The collection that was assembled in China at the time of the Lagrené mission contains a snuffbox with four drawers in black lacquer decorated in mother-of-pearl with landscapes including Japanese houses on the outside, and flowers on the inside (L 'Or du Japon, 2010, n° 10, repr.; À l’aube du japonisme, 2017, n° 22, repr.; Lacambre G., 2018, p. 85, fig. 23, repr.), According to a handwritten note, the snuffbox was to him in Canton by San-tsé-tchen, a collaborator of Qi-ying (1790-1858), the Chinese negotiator of the Treaty of Whampoa in 1844. By comparison with a snuff box in the same style brought back by the Lagrené mission, classified as Japanese lacquerware upon entering the Musée de la Marine at the Louvre in 1849 and now conserved at the musée du quai Branly-Jacques Chirac (À l’aube du japonisme, 2017, n ° 21, 22, repr.), Cécille’s snuffbox is one of the Japanese items that was available in the Canton market.
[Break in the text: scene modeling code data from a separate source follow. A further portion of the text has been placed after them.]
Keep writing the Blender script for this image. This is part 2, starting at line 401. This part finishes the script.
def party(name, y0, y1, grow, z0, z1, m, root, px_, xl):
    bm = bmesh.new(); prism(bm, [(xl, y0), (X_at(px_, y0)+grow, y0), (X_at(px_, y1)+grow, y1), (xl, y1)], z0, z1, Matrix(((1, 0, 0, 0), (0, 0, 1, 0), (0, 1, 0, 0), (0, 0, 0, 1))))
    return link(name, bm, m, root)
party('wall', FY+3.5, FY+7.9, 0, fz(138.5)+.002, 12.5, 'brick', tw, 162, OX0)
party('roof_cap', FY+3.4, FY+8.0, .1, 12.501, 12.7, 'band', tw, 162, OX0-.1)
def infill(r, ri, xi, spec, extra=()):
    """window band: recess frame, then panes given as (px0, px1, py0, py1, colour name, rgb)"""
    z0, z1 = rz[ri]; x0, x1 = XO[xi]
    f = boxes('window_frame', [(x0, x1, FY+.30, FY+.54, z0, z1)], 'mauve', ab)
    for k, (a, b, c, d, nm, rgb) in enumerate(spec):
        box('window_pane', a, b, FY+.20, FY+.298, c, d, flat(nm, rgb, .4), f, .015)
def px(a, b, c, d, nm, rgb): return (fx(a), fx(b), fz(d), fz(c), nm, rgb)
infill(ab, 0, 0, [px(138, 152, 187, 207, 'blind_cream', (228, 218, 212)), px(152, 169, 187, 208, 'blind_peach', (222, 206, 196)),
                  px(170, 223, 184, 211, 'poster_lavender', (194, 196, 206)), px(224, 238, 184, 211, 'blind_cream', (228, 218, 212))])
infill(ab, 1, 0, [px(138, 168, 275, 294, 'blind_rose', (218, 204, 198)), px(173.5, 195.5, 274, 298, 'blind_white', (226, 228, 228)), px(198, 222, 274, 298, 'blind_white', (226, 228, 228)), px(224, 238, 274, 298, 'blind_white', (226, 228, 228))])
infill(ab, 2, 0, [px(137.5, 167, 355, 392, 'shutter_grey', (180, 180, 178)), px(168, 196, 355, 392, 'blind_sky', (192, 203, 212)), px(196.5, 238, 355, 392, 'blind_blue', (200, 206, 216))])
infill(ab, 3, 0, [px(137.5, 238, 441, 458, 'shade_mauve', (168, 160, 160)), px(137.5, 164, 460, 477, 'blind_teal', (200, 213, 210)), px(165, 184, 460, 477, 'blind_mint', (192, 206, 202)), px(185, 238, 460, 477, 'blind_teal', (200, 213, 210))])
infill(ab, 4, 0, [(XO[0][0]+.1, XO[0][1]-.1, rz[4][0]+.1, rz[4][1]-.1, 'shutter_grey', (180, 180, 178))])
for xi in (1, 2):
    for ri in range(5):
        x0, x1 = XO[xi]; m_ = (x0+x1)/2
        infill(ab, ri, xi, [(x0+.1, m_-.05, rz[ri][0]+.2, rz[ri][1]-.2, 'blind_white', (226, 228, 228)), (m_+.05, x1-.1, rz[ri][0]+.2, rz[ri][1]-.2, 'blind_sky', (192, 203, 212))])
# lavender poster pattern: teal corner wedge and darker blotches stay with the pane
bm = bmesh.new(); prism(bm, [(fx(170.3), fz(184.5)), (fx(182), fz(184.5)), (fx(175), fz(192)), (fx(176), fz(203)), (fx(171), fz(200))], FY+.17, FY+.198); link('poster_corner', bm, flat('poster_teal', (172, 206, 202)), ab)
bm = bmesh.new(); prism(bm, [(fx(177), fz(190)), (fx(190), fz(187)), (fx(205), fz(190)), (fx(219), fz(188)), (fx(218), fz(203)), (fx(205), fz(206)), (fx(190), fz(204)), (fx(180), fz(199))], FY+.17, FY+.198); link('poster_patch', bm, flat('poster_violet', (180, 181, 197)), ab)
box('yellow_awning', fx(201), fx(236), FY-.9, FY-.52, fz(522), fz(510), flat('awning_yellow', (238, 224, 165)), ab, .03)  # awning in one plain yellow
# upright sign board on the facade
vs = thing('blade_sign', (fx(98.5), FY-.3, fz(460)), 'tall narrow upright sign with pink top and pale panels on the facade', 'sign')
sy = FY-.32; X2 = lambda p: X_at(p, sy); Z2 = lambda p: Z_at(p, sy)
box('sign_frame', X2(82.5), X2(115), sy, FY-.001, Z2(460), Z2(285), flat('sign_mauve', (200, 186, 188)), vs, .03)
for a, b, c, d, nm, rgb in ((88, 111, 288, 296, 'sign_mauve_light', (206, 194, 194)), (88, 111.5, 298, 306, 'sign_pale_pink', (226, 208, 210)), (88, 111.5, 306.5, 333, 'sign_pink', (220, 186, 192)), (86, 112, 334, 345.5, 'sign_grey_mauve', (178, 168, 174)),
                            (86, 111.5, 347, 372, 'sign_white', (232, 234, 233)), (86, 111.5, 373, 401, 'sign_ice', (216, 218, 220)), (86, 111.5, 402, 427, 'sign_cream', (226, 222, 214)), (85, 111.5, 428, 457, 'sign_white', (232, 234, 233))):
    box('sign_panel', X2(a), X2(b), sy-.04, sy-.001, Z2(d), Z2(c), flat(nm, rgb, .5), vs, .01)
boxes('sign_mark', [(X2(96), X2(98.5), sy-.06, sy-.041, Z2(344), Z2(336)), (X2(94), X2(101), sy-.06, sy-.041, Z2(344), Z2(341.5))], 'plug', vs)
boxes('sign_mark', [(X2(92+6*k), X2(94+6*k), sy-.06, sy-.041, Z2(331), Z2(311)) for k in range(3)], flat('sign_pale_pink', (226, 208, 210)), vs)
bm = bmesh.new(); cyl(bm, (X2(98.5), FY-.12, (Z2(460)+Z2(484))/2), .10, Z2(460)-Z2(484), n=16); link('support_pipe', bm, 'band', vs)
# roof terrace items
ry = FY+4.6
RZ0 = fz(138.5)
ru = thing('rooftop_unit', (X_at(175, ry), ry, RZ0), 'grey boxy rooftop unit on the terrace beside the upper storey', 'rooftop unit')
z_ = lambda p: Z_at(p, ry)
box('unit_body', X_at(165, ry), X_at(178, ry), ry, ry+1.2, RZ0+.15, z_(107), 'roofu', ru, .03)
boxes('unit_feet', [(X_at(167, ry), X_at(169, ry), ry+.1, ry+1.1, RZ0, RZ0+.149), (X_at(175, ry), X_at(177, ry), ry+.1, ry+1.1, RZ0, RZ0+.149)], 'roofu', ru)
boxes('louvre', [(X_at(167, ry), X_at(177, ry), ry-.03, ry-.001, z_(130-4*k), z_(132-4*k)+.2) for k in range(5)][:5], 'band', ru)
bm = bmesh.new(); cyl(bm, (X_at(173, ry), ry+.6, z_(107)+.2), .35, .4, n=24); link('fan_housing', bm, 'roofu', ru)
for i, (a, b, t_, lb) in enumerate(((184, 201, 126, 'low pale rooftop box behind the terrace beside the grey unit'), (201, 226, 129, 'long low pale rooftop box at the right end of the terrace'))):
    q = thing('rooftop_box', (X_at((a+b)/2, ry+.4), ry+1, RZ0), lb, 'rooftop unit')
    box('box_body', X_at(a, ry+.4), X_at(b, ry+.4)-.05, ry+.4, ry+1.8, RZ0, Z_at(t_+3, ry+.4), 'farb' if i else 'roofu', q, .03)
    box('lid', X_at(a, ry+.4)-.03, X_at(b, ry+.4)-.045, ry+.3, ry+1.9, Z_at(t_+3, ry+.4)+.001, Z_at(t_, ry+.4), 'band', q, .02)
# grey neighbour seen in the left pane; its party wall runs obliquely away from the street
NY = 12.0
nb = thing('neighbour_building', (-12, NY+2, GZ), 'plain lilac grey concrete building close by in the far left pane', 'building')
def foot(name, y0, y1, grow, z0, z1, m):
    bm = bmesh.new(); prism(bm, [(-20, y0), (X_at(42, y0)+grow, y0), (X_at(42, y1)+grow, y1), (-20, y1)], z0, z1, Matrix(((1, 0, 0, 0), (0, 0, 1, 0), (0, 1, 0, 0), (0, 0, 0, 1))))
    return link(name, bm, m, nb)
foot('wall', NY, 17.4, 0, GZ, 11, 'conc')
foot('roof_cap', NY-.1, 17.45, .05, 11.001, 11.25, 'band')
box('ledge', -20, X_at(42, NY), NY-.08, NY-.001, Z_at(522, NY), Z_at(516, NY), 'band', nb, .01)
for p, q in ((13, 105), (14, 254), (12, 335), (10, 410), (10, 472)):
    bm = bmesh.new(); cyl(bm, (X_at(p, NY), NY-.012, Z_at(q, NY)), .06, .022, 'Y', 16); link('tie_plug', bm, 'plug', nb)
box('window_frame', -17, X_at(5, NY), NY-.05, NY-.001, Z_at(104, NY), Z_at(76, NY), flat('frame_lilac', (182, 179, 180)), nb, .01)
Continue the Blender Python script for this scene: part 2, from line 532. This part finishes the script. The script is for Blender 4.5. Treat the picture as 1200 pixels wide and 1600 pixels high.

The same is true of a pipe and its case (Brest-Asie, 2004, p. 4, repr.), a bowl with a lid in red lacquer on the inside and dark green with gilt decoration on the outside. A similar Japanese bowl, deposited in La Rochelle, could be identified by comparison as coming from the Lagrené mission (À l’aube du japonisme, n° 19, 20, repr.).